If the central focus of Heinzen's analysis is on the experiences of the German, French and British militaries, he does not entirely neglect the extra-European dimension, especially when these European institutions encountered foes beyond Europe's shores: Napoleon III's expeditionary war in Mexico, Britain's encounter with Russia in Crimea or, as briefly mentioned in the final chapter, Japanese attitudes towards parole for their British captives in Singapore. More perhaps could have been said about the distinctly European roots of parole, and whether its adoption outside Europe was largely due to a desire to mimic the behaviours associated with civilised powers, or whether it resonated with deeper belief systems within these societies. Be this as it may, Prisoners of War & Military Honour is an exciting addition to the corpus of scholarship. In demonstrating the resilience of honour-based practices well into the twentieth century and exposing the complex and unexpected interactions that played out between individual and collective conceptions of ‘honour’, Heinzen has shed critical light on a hitherto neglected angle of modern European history and the history of war.
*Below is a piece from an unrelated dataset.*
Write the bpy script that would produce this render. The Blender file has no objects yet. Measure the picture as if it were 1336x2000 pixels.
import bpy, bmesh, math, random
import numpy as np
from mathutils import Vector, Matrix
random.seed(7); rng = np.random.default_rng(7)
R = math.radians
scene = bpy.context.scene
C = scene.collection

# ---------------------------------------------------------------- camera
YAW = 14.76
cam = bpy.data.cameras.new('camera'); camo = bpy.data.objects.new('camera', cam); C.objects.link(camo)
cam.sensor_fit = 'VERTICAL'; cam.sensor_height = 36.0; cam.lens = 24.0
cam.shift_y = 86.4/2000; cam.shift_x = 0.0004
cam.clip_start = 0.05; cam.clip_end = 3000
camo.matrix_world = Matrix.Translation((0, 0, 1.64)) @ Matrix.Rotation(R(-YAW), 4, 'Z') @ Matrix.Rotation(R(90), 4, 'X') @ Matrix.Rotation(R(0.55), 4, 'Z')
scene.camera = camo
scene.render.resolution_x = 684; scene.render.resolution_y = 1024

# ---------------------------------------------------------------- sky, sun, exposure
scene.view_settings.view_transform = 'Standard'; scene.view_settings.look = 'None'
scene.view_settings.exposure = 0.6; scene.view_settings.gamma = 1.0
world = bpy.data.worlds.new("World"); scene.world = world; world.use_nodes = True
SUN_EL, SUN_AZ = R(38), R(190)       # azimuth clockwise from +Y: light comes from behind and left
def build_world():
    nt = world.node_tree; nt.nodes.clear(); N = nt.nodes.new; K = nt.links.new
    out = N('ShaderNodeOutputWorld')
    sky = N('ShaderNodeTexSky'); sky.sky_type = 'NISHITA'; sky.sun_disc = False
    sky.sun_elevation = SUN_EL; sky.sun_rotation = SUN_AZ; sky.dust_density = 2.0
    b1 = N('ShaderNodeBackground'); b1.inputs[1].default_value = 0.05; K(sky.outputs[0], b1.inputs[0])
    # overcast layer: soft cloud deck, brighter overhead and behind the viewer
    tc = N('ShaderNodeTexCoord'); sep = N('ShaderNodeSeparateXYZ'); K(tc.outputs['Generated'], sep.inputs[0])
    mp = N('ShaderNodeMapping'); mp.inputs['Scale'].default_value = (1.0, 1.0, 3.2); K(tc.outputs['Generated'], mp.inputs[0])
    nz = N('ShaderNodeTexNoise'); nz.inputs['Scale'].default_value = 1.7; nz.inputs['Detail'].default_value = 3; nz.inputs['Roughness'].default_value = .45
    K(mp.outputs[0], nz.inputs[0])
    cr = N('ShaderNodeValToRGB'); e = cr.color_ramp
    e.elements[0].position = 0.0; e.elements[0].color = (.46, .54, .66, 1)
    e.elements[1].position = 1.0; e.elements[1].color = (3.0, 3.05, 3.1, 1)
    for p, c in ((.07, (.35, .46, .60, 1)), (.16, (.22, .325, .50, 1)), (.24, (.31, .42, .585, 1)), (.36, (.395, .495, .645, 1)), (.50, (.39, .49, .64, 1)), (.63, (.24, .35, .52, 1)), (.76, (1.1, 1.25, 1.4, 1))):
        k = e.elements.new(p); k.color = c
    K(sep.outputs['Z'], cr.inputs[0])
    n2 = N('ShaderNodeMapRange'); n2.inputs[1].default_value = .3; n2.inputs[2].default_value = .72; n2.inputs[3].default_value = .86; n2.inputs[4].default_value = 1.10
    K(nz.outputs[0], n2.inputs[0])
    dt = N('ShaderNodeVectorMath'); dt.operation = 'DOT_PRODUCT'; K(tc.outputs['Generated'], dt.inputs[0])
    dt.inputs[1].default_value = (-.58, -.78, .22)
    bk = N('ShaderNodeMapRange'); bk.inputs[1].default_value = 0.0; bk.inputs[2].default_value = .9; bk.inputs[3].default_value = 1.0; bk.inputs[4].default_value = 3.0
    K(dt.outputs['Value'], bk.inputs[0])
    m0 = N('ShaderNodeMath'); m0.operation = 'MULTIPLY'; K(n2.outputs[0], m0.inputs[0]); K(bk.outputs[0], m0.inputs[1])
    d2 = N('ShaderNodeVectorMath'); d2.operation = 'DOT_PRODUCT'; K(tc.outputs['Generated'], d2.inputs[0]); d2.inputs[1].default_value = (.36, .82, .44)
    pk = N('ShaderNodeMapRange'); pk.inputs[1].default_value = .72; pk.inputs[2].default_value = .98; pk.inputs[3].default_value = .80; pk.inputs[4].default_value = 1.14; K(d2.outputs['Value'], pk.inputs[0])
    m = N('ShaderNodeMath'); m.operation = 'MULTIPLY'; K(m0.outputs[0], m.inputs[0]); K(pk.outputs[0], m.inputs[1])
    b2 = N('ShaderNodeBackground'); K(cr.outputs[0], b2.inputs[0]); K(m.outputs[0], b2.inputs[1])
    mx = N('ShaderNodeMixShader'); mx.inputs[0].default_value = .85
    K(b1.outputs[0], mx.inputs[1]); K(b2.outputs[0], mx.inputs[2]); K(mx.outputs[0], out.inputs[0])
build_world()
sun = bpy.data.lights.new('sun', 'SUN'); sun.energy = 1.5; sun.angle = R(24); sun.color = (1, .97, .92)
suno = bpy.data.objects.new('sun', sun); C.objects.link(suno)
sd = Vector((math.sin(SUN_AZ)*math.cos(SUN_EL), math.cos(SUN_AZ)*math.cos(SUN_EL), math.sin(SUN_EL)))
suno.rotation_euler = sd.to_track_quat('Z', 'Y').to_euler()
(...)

In the process, he has provided fresh insights into the evolution of European military culture and has challenged historians and lawyers to reconsider traditional assumptions about how individuals and states framed considerations of power and norms in addressing questions around military captivity. Prisoners of War & Military Honour has something interesting to say for anyone interested in the evolution of military institutions, the history of ideas, international law and humanitarianism.